Not in any of my settings/campaigns/games. Mechanics are, at most, a very loose approximation kinda-sorta-maybe-not quite of the "physics" of the world. Mainly, they're tools that help answer the question "what happens next?". Casting mechanics in the role of physics always struck me as a sure-fire may to create a ridiculous, cartoonish video-game of a world (while intending to do the opposite).
But "what happens next?" is all physics really is. When X thing happens, it causes Y thing to happen.
If both a Fighter and a Wizard receive the same outcome in a combat (both knocked out), then the rules say "what happens next"; in pre-3E, barring magical healing, the Fighter will tend to take much longer to recover than the Wizard.
You say it's incorrect to even question this. That doesn't make much sense to me.
Now that's funny! I don't think mechanics have much to do with the 'world' at all. The world, the setting - they're fiction (and should be judged as such). Mostly independent of mechanics.
But if the mechanics flatly contradict the world, then why would you want to use those mechanics for that world? If the mechanics aren't useful for governing how the world operates, and predicting how it reacts to what the players do, what's the point of the mechanics?

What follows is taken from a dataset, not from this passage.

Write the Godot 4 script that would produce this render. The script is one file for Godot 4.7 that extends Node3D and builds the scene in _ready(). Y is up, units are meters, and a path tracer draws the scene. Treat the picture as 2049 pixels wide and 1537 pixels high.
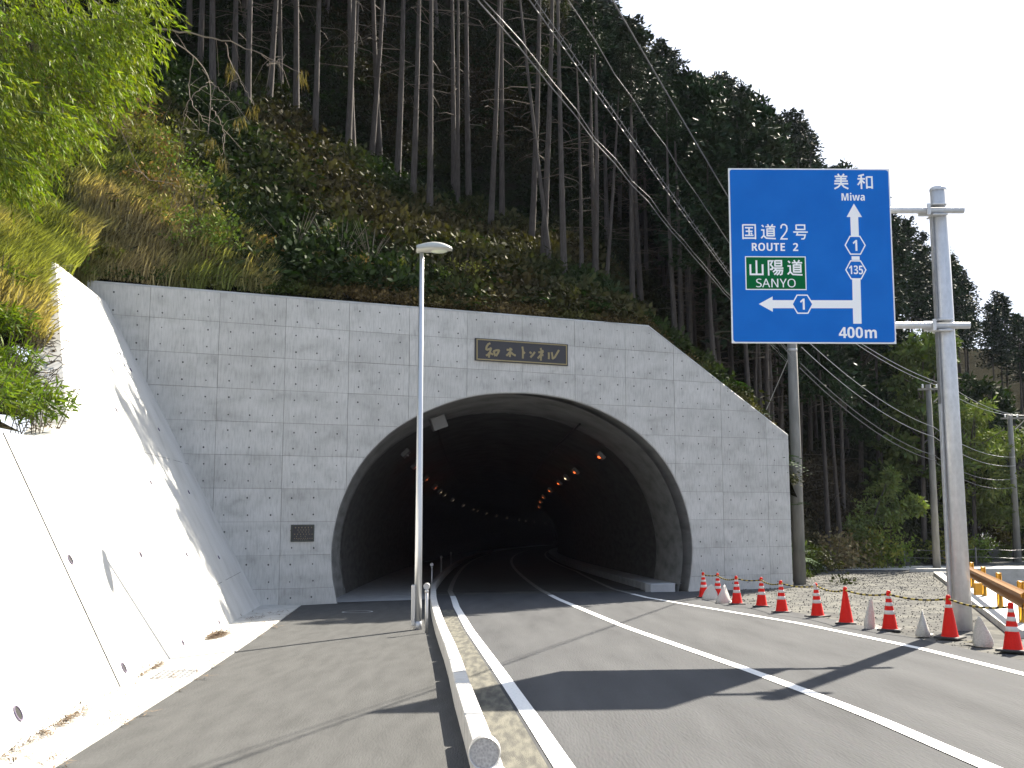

Obviously, mechanics don't cover every aspect of how the world works. But within the domain of what the mechanics cover, should they not reflect and determine how the world works?
Regarding 4e Healing: Being able to go from "near death" to "full health" in 24 seconds, without magic, isn't in the same time zone as "making perfect sense".
No, it doesn't make sense to go from "near death" to "full health" in seconds without magic. But that's not what the mechanics imply. Since HP is abstract, it's up to you to decide what they actually represent within the game world. Therefore, it's on you if you decide to make them represent something impossible, when a perfectly reasonable explanation is available: that the character wasn't "near death", but simply knocked senseless for a moment, winded, or even just had their morale broken.
It makes perfect sense to go from low, or even negative, HP to full without magic because HP are abstract. 4E makes sense because it treats healing as being as abstract as damage has always been, whereas previous editions treated HP recovery as though every point of HP represented actual wounds closing up.
I've seen the "magic force field" approach, whether you call it "abstract damage" or "he spent 12 hit points avoiding the axe", it still doesn't explain why similar wounds require vastly different amounts of healing. And they certainly don't explain why a person with "magic force field" type points can be poisoned by a dagger that (by that rationale) never actually touched them.
Well, 4E fixes the first part, with the healing; the abstract damage that HP has always been now actually makes sense here.
The poisoned dagger still doesn't make perfect sense, but can at least be justified as the attacks being superficial flesh wounds that are themselves not very dangerous or hard to ignore, but sufficient to deliver the poison.